■ **Entries shown**:
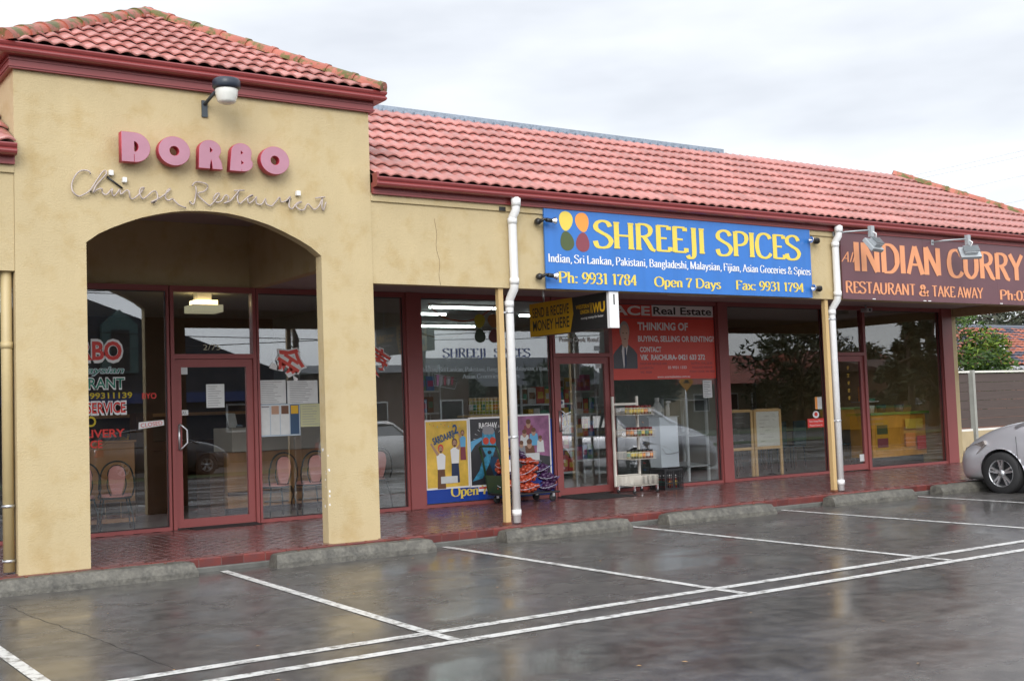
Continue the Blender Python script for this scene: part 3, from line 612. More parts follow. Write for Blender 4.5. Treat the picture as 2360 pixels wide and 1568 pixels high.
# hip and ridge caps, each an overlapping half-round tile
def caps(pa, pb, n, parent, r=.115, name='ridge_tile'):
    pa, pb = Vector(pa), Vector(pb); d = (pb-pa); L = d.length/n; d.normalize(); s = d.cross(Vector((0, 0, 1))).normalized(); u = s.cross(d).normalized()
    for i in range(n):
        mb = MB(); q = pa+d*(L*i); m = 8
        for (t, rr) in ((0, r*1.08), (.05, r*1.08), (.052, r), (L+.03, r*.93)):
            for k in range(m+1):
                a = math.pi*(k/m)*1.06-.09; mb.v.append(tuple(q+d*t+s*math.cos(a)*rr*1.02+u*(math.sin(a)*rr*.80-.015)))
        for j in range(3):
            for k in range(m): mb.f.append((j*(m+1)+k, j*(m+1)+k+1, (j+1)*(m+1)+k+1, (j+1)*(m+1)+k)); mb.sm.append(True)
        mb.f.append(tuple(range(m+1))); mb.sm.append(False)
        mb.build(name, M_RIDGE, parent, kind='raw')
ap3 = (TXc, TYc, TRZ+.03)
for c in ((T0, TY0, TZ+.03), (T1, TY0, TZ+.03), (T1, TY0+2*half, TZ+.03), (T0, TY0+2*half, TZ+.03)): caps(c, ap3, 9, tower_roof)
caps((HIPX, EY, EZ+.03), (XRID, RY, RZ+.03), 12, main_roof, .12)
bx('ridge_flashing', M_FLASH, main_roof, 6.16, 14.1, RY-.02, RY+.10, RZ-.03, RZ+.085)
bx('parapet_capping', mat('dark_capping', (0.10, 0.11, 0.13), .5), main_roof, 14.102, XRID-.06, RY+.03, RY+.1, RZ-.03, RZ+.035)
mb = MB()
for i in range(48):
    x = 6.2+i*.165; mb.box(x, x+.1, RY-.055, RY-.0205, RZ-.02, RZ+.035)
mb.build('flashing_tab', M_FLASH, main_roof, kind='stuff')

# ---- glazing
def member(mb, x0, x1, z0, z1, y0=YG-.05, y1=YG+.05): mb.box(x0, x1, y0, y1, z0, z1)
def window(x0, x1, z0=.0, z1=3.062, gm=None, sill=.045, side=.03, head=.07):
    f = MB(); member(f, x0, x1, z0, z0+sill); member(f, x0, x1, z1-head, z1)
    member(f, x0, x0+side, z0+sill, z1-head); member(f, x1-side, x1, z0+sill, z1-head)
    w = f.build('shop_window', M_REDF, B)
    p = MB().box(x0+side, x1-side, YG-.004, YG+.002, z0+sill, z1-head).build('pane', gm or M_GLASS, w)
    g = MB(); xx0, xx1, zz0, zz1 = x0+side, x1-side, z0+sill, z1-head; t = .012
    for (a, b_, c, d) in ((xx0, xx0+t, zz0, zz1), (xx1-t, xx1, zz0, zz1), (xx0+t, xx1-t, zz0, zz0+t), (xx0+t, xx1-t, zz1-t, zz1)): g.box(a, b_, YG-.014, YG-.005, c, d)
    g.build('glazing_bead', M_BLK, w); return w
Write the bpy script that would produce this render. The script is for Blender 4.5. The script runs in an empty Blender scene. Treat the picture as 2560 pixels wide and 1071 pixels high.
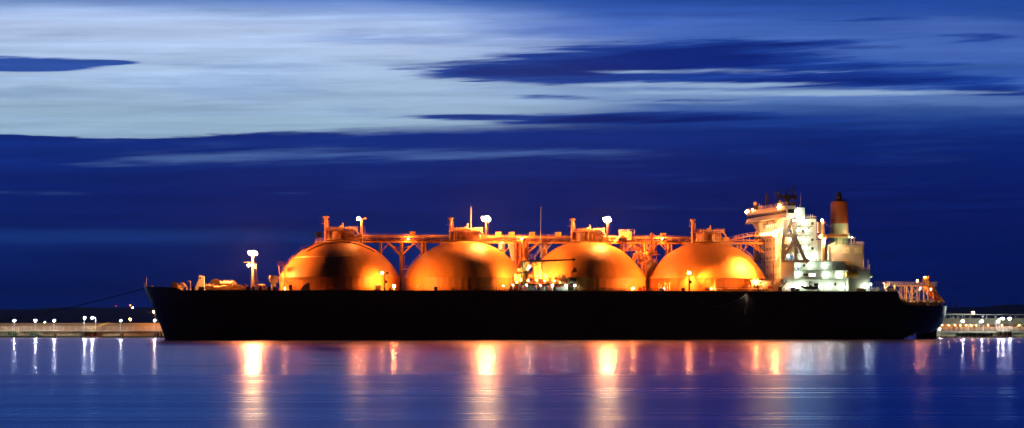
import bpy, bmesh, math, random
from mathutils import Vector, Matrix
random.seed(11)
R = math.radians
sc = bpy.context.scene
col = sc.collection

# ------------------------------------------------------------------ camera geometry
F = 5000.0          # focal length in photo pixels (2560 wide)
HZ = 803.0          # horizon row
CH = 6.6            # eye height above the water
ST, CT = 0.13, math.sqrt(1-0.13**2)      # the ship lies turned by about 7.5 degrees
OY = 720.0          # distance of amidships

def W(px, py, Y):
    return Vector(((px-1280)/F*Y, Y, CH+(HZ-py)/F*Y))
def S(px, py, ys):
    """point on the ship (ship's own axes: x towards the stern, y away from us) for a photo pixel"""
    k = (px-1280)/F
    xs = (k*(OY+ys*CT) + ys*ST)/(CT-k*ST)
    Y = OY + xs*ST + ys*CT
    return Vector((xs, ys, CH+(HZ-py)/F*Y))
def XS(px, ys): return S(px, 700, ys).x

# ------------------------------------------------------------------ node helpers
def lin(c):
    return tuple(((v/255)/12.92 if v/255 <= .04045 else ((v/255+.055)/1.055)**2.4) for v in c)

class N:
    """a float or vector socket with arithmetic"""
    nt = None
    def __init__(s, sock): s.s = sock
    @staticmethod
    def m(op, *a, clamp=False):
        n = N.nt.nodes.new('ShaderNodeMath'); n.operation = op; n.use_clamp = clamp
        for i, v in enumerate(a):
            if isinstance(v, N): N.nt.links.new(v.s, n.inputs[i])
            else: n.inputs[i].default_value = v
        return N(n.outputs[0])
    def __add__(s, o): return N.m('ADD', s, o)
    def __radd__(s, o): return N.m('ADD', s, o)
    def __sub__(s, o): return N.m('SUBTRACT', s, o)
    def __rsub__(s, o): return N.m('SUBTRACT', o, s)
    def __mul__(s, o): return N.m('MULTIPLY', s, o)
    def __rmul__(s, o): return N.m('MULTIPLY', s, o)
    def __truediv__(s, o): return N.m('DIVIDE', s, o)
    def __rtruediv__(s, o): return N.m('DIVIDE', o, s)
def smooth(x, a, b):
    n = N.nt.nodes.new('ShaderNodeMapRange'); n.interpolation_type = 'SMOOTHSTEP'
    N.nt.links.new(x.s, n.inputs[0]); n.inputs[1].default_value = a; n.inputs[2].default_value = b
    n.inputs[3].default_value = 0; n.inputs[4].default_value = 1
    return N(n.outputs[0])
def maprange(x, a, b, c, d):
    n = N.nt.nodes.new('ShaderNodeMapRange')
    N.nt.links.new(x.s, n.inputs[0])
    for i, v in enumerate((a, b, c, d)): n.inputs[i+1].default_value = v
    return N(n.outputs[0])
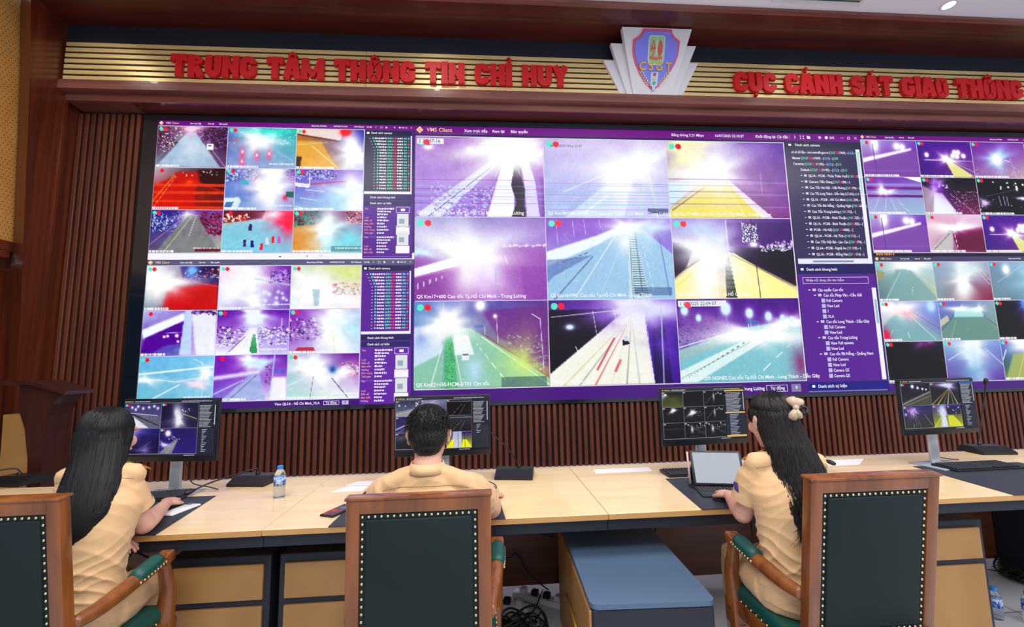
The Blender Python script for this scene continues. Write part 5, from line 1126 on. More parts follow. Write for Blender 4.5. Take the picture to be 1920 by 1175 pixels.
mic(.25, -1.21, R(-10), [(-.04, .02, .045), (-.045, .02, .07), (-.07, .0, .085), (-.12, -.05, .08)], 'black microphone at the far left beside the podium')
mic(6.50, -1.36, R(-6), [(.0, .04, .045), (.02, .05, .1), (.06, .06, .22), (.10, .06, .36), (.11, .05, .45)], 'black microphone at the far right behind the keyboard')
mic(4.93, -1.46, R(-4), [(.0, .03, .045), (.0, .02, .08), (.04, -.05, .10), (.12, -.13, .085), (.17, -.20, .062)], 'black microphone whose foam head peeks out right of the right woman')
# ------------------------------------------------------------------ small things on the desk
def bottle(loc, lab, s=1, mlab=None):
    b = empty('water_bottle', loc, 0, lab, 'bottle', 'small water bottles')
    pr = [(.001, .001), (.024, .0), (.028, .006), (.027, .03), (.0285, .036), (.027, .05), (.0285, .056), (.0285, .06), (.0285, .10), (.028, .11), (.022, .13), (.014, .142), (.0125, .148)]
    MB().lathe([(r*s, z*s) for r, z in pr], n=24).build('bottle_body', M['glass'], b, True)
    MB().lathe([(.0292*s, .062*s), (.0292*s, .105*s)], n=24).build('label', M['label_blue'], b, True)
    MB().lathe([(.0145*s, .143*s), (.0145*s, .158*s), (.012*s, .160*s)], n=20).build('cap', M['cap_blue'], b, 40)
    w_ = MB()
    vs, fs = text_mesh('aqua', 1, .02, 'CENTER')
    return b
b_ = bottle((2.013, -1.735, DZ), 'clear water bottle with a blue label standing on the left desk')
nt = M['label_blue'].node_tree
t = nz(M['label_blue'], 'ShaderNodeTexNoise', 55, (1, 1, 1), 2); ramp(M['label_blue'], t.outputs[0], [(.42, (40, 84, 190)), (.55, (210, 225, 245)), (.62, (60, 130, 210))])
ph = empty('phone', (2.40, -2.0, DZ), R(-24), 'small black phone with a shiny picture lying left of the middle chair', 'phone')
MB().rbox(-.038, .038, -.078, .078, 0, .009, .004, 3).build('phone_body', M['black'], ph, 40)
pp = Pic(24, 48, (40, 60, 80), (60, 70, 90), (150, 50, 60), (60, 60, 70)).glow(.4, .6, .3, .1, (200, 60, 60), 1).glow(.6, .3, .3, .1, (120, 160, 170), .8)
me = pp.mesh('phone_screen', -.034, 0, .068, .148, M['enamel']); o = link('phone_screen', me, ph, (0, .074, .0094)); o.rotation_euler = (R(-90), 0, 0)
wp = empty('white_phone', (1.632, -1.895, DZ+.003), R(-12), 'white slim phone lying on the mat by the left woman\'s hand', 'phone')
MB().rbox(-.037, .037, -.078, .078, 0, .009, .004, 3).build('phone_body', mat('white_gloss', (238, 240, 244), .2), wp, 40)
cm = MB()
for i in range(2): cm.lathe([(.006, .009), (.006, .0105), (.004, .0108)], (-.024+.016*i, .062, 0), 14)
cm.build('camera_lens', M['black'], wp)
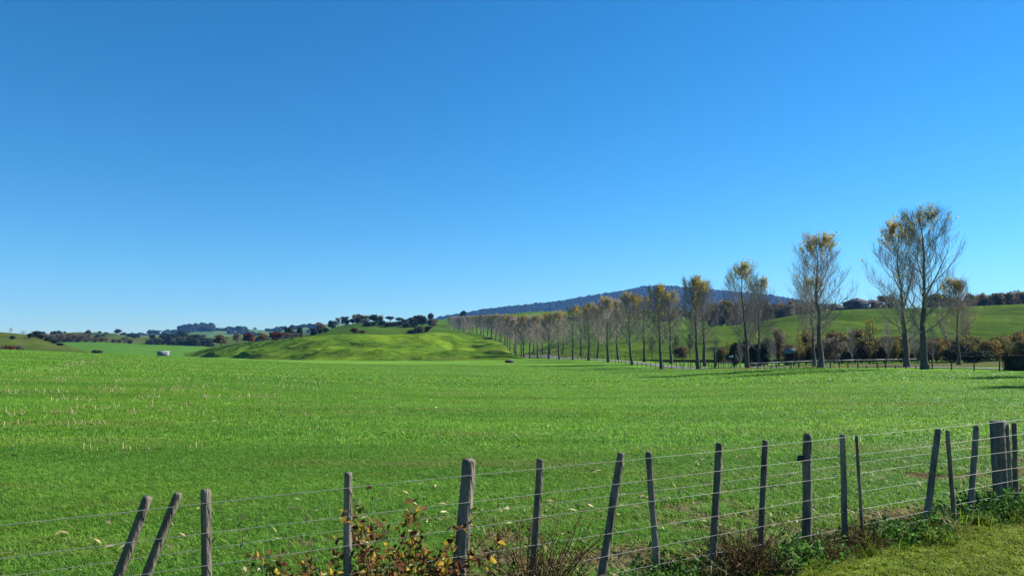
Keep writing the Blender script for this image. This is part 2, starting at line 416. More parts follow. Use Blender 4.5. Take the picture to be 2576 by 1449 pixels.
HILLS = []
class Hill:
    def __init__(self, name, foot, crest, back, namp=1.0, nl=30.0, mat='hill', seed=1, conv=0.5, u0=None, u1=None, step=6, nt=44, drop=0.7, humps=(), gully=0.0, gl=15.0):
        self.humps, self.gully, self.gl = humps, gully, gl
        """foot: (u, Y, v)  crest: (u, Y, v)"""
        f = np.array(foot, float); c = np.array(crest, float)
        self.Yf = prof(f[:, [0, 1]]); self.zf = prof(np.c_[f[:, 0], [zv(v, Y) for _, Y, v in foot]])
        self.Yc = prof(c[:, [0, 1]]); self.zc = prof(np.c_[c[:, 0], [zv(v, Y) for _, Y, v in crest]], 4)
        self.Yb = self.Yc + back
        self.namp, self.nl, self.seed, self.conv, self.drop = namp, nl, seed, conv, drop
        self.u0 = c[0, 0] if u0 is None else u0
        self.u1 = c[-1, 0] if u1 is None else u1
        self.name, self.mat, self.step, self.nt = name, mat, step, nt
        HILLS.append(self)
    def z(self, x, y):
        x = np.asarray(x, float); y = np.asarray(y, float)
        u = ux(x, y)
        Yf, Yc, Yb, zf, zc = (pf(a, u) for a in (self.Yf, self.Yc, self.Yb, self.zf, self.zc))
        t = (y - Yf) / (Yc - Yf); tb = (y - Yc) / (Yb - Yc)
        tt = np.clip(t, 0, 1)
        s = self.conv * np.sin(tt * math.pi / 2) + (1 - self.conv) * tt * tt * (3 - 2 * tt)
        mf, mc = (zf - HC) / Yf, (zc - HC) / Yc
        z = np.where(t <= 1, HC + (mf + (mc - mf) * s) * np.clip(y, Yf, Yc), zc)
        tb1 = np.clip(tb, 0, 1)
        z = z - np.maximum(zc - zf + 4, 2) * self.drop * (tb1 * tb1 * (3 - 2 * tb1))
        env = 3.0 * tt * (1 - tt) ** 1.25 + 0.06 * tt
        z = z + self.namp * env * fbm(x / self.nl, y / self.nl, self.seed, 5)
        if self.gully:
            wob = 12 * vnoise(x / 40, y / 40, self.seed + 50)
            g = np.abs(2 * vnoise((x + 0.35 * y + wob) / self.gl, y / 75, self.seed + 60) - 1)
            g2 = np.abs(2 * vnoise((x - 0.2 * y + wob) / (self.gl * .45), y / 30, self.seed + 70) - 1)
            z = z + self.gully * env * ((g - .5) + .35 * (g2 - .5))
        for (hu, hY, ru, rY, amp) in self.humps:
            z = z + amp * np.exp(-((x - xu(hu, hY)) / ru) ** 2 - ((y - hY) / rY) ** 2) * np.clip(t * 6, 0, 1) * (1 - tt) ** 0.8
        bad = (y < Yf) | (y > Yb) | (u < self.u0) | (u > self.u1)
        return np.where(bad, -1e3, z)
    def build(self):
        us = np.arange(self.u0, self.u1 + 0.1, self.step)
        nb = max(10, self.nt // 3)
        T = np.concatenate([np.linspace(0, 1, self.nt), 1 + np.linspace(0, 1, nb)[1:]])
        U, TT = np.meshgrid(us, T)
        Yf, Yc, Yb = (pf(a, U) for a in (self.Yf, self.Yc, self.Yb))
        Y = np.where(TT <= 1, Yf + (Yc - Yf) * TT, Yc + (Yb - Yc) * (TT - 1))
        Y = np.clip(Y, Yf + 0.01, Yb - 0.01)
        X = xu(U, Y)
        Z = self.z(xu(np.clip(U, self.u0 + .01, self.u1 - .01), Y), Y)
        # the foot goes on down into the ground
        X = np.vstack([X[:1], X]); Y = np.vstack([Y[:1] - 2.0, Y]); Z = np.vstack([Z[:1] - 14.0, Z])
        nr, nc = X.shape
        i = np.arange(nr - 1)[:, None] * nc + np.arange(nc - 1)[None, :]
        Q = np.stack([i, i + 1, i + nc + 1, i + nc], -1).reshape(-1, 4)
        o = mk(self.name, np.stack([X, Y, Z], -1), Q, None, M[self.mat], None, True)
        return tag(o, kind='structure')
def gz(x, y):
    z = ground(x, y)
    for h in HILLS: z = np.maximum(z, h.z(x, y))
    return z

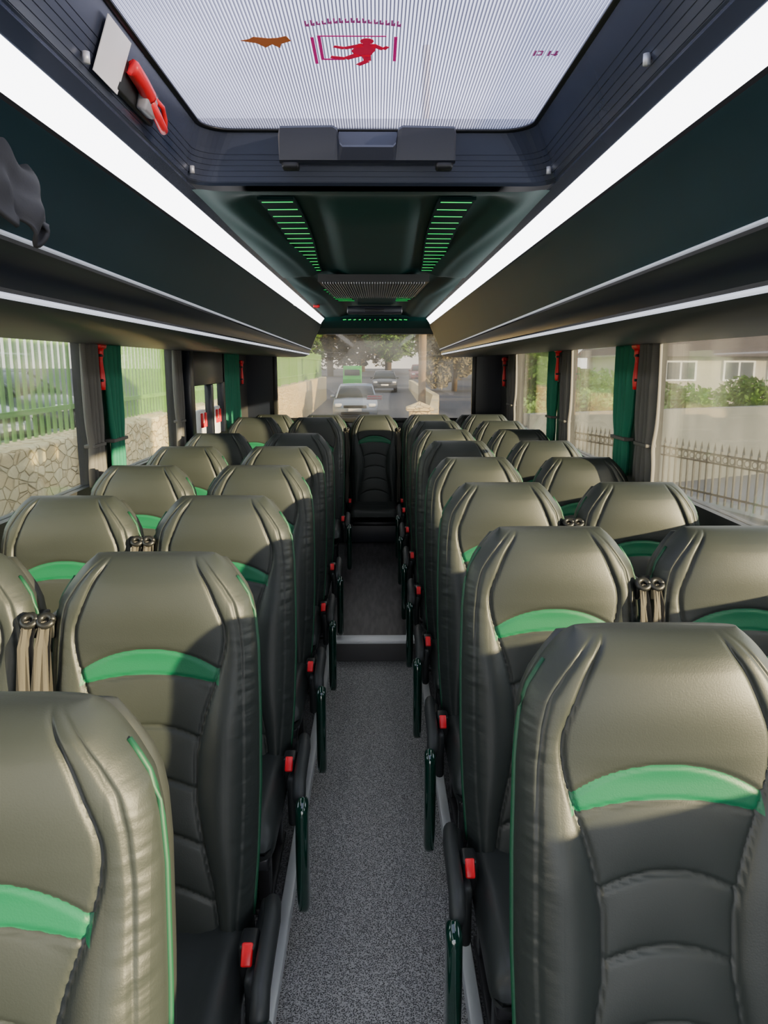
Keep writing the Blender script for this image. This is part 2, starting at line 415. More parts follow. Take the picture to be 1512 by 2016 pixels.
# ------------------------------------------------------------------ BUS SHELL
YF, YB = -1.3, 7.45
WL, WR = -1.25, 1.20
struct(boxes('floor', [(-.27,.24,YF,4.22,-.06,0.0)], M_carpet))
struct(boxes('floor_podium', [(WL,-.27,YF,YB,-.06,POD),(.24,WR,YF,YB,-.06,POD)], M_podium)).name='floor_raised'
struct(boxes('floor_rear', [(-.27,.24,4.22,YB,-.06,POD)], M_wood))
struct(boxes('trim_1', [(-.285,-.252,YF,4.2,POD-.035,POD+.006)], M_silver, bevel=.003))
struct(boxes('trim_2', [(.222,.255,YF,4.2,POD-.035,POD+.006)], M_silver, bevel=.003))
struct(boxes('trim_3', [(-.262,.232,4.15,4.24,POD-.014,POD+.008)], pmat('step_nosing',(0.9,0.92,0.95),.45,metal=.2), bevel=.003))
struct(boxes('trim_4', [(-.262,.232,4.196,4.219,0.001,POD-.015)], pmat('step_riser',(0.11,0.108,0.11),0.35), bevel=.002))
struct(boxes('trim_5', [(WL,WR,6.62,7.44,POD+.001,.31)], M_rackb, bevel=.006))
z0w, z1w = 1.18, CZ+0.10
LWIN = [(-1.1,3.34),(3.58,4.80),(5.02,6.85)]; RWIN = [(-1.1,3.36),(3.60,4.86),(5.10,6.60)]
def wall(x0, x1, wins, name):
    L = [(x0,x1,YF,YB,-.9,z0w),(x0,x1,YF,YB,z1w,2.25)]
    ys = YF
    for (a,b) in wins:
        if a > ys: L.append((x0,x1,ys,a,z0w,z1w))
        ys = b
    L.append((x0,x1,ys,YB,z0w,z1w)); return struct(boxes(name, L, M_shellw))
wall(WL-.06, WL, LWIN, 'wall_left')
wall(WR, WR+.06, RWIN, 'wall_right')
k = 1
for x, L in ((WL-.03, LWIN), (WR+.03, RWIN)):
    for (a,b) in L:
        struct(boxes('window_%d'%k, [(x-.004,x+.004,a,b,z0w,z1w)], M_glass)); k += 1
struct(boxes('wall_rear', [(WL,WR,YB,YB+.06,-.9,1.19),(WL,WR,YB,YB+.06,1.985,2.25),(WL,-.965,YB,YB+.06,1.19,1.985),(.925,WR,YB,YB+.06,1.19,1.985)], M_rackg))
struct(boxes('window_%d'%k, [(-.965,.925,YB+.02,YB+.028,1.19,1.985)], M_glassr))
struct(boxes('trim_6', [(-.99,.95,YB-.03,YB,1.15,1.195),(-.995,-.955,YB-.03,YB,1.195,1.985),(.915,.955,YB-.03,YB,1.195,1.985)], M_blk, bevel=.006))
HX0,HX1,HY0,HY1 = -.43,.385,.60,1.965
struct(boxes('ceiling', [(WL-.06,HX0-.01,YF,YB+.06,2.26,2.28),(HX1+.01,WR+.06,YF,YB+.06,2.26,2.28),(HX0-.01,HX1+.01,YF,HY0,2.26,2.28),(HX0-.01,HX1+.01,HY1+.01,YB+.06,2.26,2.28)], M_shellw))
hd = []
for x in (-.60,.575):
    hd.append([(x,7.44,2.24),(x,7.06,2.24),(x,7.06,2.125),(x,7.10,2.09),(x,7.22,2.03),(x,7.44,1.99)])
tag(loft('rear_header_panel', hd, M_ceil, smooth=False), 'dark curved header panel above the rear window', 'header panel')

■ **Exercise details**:
Search the data for the word "follow" and copy each line where it appears.

■ **Correct response**:
Continue the Blender Python script for this scene: part 3, from line 612. More parts follow. Write for Blender 4.5. Treat the picture as 2360 pixels wide and 1568 pixels high.
The Blender Python script for this scene continues. Write part 5, from line 1126 on. More parts follow. Write for Blender 4.5. Take the picture to be 1920 by 1175 pixels.
Keep writing the Blender script for this image. This is part 2, starting at line 416. More parts follow. Use Blender 4.5. Take the picture to be 2576 by 1449 pixels.
Keep writing the Blender script for this image. This is part 2, starting at line 415. More parts follow. Take the picture to be 1512 by 2016 pixels.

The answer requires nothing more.